**YOUR GOAL:** Write out the data again in full, exactly as it reads.

-- START OF DATASET SECTION --

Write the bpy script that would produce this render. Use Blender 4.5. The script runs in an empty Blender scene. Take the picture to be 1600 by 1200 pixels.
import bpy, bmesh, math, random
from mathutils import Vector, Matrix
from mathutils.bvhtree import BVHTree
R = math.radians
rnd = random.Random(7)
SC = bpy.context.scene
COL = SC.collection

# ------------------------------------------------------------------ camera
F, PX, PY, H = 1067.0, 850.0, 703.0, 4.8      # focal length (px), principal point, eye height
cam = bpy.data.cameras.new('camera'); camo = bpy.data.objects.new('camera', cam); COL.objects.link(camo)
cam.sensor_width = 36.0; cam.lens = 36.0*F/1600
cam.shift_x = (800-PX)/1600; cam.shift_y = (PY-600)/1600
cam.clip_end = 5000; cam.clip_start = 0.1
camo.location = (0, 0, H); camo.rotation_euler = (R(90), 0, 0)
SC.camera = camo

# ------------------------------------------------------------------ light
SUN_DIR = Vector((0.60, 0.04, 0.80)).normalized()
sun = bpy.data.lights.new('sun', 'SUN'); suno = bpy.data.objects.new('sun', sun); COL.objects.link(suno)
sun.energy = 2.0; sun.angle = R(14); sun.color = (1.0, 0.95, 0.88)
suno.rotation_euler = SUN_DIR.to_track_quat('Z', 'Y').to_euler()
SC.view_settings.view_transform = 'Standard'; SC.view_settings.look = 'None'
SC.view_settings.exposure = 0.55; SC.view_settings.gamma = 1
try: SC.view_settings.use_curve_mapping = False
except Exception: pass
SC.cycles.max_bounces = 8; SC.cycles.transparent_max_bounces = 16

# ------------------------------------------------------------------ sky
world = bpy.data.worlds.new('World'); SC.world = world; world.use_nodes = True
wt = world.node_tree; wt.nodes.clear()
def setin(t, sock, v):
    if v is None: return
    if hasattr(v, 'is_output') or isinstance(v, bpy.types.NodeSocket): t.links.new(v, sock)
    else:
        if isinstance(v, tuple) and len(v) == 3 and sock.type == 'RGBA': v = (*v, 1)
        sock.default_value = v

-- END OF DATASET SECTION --

**EXERCISE RESULT:**
Write the bpy script that would produce this render. Use Blender 4.5. The script runs in an empty Blender scene. Take the picture to be 1600 by 1200 pixels.
import bpy, bmesh, math, random
from mathutils import Vector, Matrix
from mathutils.bvhtree import BVHTree
R = math.radians
rnd = random.Random(7)
SC = bpy.context.scene
COL = SC.collection

# ------------------------------------------------------------------ camera
F, PX, PY, H = 1067.0, 850.0, 703.0, 4.8      # focal length (px), principal point, eye height
cam = bpy.data.cameras.new('camera'); camo = bpy.data.objects.new('camera', cam); COL.objects.link(camo)
cam.sensor_width = 36.0; cam.lens = 36.0*F/1600
cam.shift_x = (800-PX)/1600; cam.shift_y = (PY-600)/1600
cam.clip_end = 5000; cam.clip_start = 0.1
camo.location = (0, 0, H); camo.rotation_euler = (R(90), 0, 0)
SC.camera = camo

# ------------------------------------------------------------------ light
SUN_DIR = Vector((0.60, 0.04, 0.80)).normalized()
sun = bpy.data.lights.new('sun', 'SUN'); suno = bpy.data.objects.new('sun', sun); COL.objects.link(suno)
sun.energy = 2.0; sun.angle = R(14); sun.color = (1.0, 0.95, 0.88)
suno.rotation_euler = SUN_DIR.to_track_quat('Z', 'Y').to_euler()
SC.view_settings.view_transform = 'Standard'; SC.view_settings.look = 'None'
SC.view_settings.exposure = 0.55; SC.view_settings.gamma = 1
try: SC.view_settings.use_curve_mapping = False
except Exception: pass
SC.cycles.max_bounces = 8; SC.cycles.transparent_max_bounces = 16

# ------------------------------------------------------------------ sky
world = bpy.data.worlds.new('World'); SC.world = world; world.use_nodes = True
wt = world.node_tree; wt.nodes.clear()
def setin(t, sock, v):
    if v is None: return
    if hasattr(v, 'is_output') or isinstance(v, bpy.types.NodeSocket): t.links.new(v, sock)
    else:
        if isinstance(v, tuple) and len(v) == 3 and sock.type == 'RGBA': v = (*v, 1)
        sock.default_value = v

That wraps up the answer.